Best of all, if I see a picture that sparks something true, memorable, but admittedly irrelevant inside me, I can set it aside for later, when I need a flash of fresh creative fervor.

Go wild. Cast your characters like you have a movie deal. Gather artwork that embodies, either literally or aesthetically, what you’re striving to show on the page.

In the moments when finishing #NaNoWriMo feels utterly impossible, go back to your boards.

Otherwise, seriously—turn off your Internet and keep writing.

Freewrite in First-Person

Your #NaNoWriMo novel might be written in first-person, third-person close, third-person omniscient, or maybe (if you’re crazy) second-person POV.

Regardless of your preferred tense, writing in first-person undeniably connects you to your character’s inner world.

Alicia Rasley advises freewriting your character’s thoughts on multiple psychological concepts. These include:

  • Learning Style
  • Openness
  • Dominant Sense
  • Optimist or Pessimist?

By allowing your character to “think out loud” in first-person POV, you might uncover some true gems of characterization that would have remained buried otherwise.

When you’re done with Rasley’s exercise, try Leigh Shulman’s on for size. These 9 writing prompts are less mental and more literal. How does your character decide what to eat for dinner? What was a time when his fatal flaw proved to be his undoing? What was the scariest experience of his life so far?

Shulman’s third tip leads me to the final of my 5 character creation activities.

Take the Myers-Briggs

I promise this isn’t another Buzzfeed-style “Tell us your favorite burger topping and your first pet’s name and we’ll tell you what color your lightsaber should be” quiz. The Myers-Briggs actually works.

This short, free online personality test can tell you your character’s strengths, weaknesses, driving motivations, social style, and more.

The Myers-Briggs test defines 16 personality types according to varying combinations of introversion/extroversion, sensing/intuition, feeling/thinking, and judging/perceiving. Personally, I’m an ENFP, but my characters are all over the map.

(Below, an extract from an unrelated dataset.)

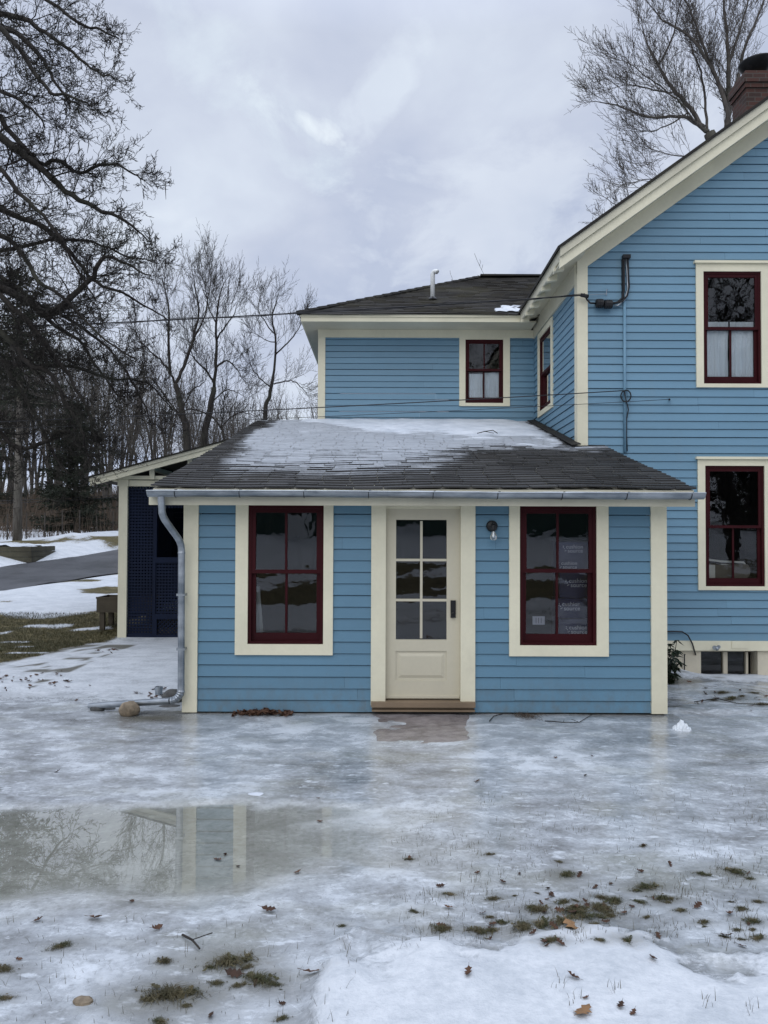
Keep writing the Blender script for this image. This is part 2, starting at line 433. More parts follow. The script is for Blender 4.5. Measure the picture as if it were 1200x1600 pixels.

After taking the test for the first time in high school, I decided to take it again several times, answering each question the way I thought my characters would.

I’m far from the first person to do this. Mandy Wallace has an entire blog series on applying the Myers-Briggs types to your characters, as does 16 Personalities. Helping Writers Become Authors even guides you through choosing conflicting types—which encourages interpersonal conflict in your fictional entourage.

Ultimately, the Myers-Briggs will teach you new things about your characters. It might even teach you a few things about yourself.

How do you usually prepare your characters before writing? Do you have a favorite technique you’ll be employing for #NaNoWriMo?